リアメンバーを外していないと塗る事のできないボディ下部。アンダーボディを腹下といいますのでここは下腹部とでも言えば良いのでしょうか(げへへ)
燃料タンクにもサビがありましたのでしっかりと塗っていきます。
もちろん乾燥後、シャシーブラックです。
もう鼻の穴までまっくろです。



そうそう。リアメンバー降ろしてるうちに車高調も付けておこう。
しかし。。GTOの純正リアショックは抜けているのに抜けないというわけのわからん状態に。。。




えー、詳しい写真はありませんが、こちらが純正ショックの末路です。
GTOの足を交換した方ならおわかりかと思います。
ほんっとにショックがメンバーから外れない。ショックのブッシュの内側のカラーがメンバーのサス取付部と完全に癒着状態。


ショックアブソーバー「僕達愛し合っているんだ。三菱自動車組み付けラインから何10年もずっと一緒なんだ。」

とかなんとか言ってメンバーから離れようとしないのでハンマーで殴ったりしましたが離れる気配もなく。。。
このようにグラインダーでバラバラにw

メンバーの取り付け部にはグラインダーを当てる事なく(ほんとはちょっと削っちゃったケド)ショックを取外すことに成功。

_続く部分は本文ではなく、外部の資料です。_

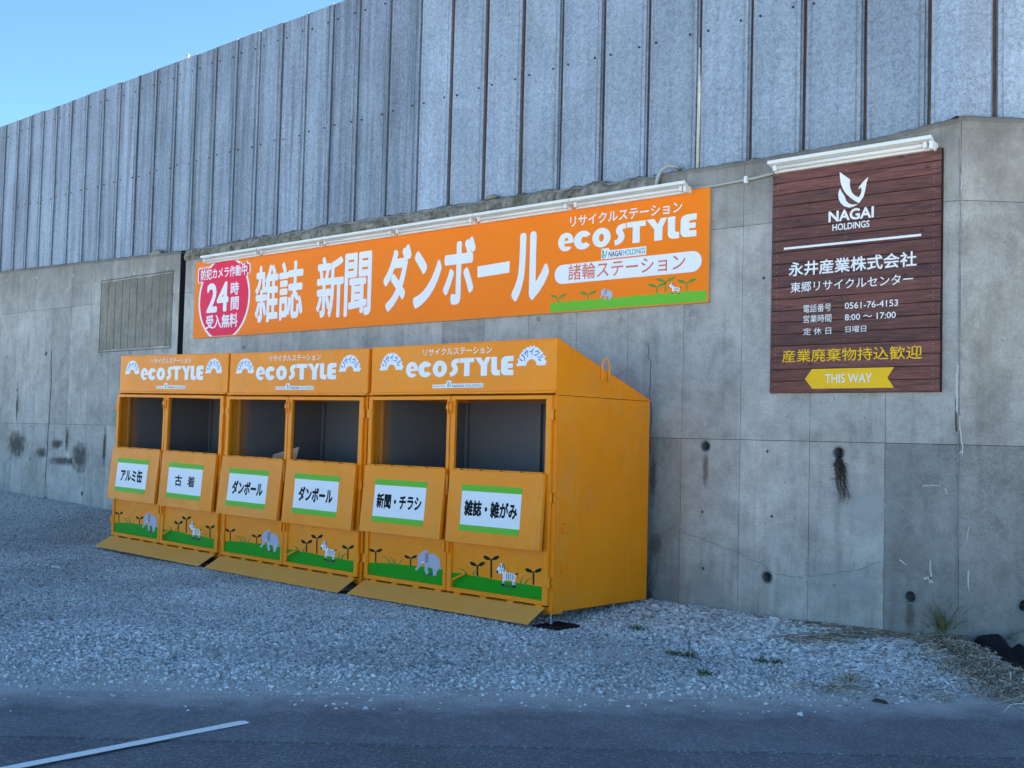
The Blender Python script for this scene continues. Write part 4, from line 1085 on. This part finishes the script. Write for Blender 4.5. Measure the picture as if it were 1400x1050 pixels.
    MB().tube([(hp[0][0], -.03, hp[0][1]), (hp[1][0], -.05, hp[1][1]), (hp[2][0], -.05, hp[2][1]), (hp[3][0], -.045, hp[3][1])], .009, 8).build('handle_rod', O, t_, smooth=True)
    for xx, za, zb_ in ((1.071, .885, 1.045), ):
        MB().tube([(xx-.022, -.030, zb_), (xx-.022, -.062, zb_), (xx-.022, -.066, za), (xx+.022, -.066, za-.01), (xx+.022, -.062, zb_-.005), (xx+.022, -.030, zb_-.005)], .007, 8).build('latch_loop', OD, t_, smooth=True)
    # side brackets
    for yy, zc in ((.115, .665), (.115, .345)):
        for sx, sg in ((BW, 1), (0, -1)):
            a, b = sorted((sx, sx+sg*.028)); MB().box(a, b, yy-.012, yy+.03, zc-.035, zc+.03).box(*sorted((sx, sx+sg*.006)), yy-.03, yy+.045, zc-.045, zc-.0355).build('side_bracket', O, t_, bev=.002)
    for hz in (1.56, .90, .235):
        for sx, sg in ((BW, 1),): MB().cyl((sx+.0005, .04, hz), (sx+.004, .04, hz), .055, .055, 20).build('hinge_plate', O, t_)
    # printed meadow on the door panels
    py_ = -.0108
    gl = [(.053, .093), (1.029, .093)]+kL([(895, 812), (860, 800), (700, 785), (560, 772), (400, 755), (250, 745), (105, 738)]); gl[2] = (1.029, gl[2][1]); gl[-1] = (.053, gl[-1][1])
    flat('meadow_print', [gl], py_, M['green'], t_)
    gr = [(1.131, .093), (2.149, .093)]+kR([(845, 655), (690, 630), (560, 610), (480, 600), (370, 575), (250, 560), (200, 545), (120, 540)]); gr[2] = (2.149, gr[2][1]); gr[-1] = (1.131, gr[-1][1])
    flat('meadow_print', [gr], py_, M['green'], t_)
    def sprout(f, sx, zt, zb, l0, l1):
        w_ = (l1-l0)/2; P_ = [f([(sx-7, zt+6), (sx+7, zt+6), (sx+7, zb), (sx-7, zb)])]
        for sg in (-1, 1):
            P_.append(f([(sx, zt+8), (sx+sg*w_*.35, zt-14), (sx+sg*w_*.75, zt-24), (sx+sg*w_, zt-18), (sx+sg*w_*.8, zt+4), (sx+sg*w_*.4, zt+14)]))
        flat('sprout_print', P_, py_-.0003, M['dgreen'], t_)
    sprout(kL, 197, 622, 742, 130, 272); sprout(kL, 555, 688, 775, 483, 620)
    sprout(kR, 323, 476, 568, 262, 388); sprout(kR, 433, 428, 582, 376, 508); sprout(kR, 770, 528, 638, 710, 848)
    bl = [ribbon(kL([(350, 760), (330, 715), (300, 690), (260, 678)]), .022, .003), ribbon(kL([(385, 760), (375, 720), (350, 690), (335, 684)]), .018, .003), ribbon(kL([(405, 765), (398, 725), (392, 695)]), .016, .003), ribbon(kL([(435, 770), (452, 730), (478, 708)]), .02, .003)]
    br = [ribbon(kR([(240, 560), (225, 530), (195, 512), (170, 508)]), .022, .003), ribbon(kR([(285, 560), (300, 530), (338, 512)]), .022, .003), ribbon(kR([(665, 628), (675, 590), (690, 562)]), .02, .003), ribbon(kR([(700, 630), (720, 600), (758, 582)]), .024, .003)]
    flat('grass_print', bl+br, py_-.0003, M['mgreen'], t_)
    flat('shade_print', [kL([(670, 850), (720, 845), (800, 850), (840, 865), (800, 880), (720, 872)]), kR([(500, 645), (570, 638), (640, 655), (640, 668), (560, 664)])], py_-.0003, plain_shade, t_)
    flat('elephant_print', [kL(ELE)], py_-.0006, M['elephant'], t_); flat('elephant_ear_print', [kL(EAR)], py_-.0009, M['elephant_dark'], t_); flat('tusk_print', [kL(TUSK)], py_-.0009, M['white'], t_)
    flat('zebra_print', [kR(ZEB)], py_-.0006, M['white'], t_); flat('zebra_stripe_print', [kR(q) for q in ZST+ZBK], py_-.0009, M['black'], t_)
    # header lettering
    hy = -.002
    text('リサイクルステーション', .691, 1.522, 2.072, 2.134, hy, M['white'], t_, .006)
    flat('logo_lettering', place(Pw, .472, 1.768, 1.884, 2.040, 1080, 200), hy, M['white'], t_)
    for P_ in place(Pb, .472, 1.768, 1.884, 2.040, 1080, 200): flat('logo_counter', [P_], hy-.0004, M['orange'], t_)
    flat('company_backing', [[(.815, 1.786), (1.43, 1.786), (1.43, 1.822), (1.06, 1.822), (1.045, 1.85), (.995, 1.85), (.98, 1.818), (.815, 1.815)]], hy, M['white'], t_)
    text('powered by', .822, .975, 1.79, 1.812, hy-.0004, M['navy'], t_, .0)
    flat('company_emblem', [[(1.0+(a-272)/435*.055, 1.846-(b-105)/513*.055) for a, b in E_] for E_ in EMB], hy-.0004, M['teal'], t_)
    text('NAGAI', 1.065, 1.2, 1.792, 1.815, hy-.0004, M['navy'], t_, .02); text('HOLDINGS', 1.215, 1.42, 1.792, 1.815, hy-.0004, M['teal'], t_, .01)
    for cx_, mat2 in ((.275, 'blue'), (1.965, 'blue')):
        L_ = []
        arc = []
        for i, ch in enumerate('リサイクル'):
            th = rad(150-i*30); R_ = .105
            X, Z = cx_+R_*math.cos(th)*1.05, 1.965+R_*math.sin(th)
            L_.append((ch, X, Z, th-math.pi/2))
        blob = [(cx_+(.155+.012*math.sin(i*1.9))*math.cos(rad(180-i*5)), 1.955+(.158+.01*math.sin(i*2.3))*math.sin(rad(180-i*5))) for i in range(37)] + [(cx_+.055*math.cos(rad(i*12)), 1.958+.05*math.sin(rad(i*12))) for i in range(0, 16)]
        flat('caption_backing', [blob], hy, M['white'], t_)
        for ch, X, Z, an in L_:
            o = text(ch, -.026, .026, -.03, .03, 0, M[mat2], t_, .02); o.location = (X, hy-.0005, Z); o.rotation_euler = (0, -an, 0)
    # folded-out sheet at the foot
    yo = -.232
    m = MB().add([(.02, -.03, .040), (2.19, -.03, .040), (2.19, yo, -.068), (.02, yo, -.068), (.02, -.03, .036), (2.19, -.03, .036), (2.19, yo, -.072), (.02, yo, -.072)],
                 [(3, 2, 1, 0), (4, 5, 6, 7), (3, 7, 6, 2), (1, 5, 4, 0), (0, 4, 7, 3), (2, 6, 5, 1)])
    m.build('foot_ramp', OD, t_, bev=.001)
    # feet
    for fx_, fy_ in ((.03, .03), (BW-.03, .03), (.03, BD-.03), (BW-.03, BD-.03)):
        MB().cyl((fx_, fy_, -.085), (fx_, fy_, .0), .008, .008, 10).cyl((fx_, fy_, -.11), (fx_, fy_, -.08), .034, .012, 16).build('levelling_foot', M['steel'], t_, smooth=False)
    MB().box(BW-.10, BW-.0, .004, .14, -.012, -.0005).build('foot_plate', O, t_)
    return t_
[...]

代わりに若くてダンパーの抜けもないかっこいい(中古の)ダンパーを装着します。

で、ボディとメンバーをドッキング♪




フロントも同じく車高調を装着!
スカイラインで見た事あるような形したブレーキに若干の不安を抱きつつ(効きが悪くなりやすい)
ちゃっかりエンジンもドッキング済みです。
社外のマフラーも付けましたが写真撮り忘れました。

ミッションオイル、エンジンオイル、デフオイル、クーラントやら全て交換し、バッテリーも新品。
燃料フィルターも古そうだったのでこの際交換しておきました。

あーようやく終わったー!
完成だー!!


って、まだヘッドライトがあったか。。。。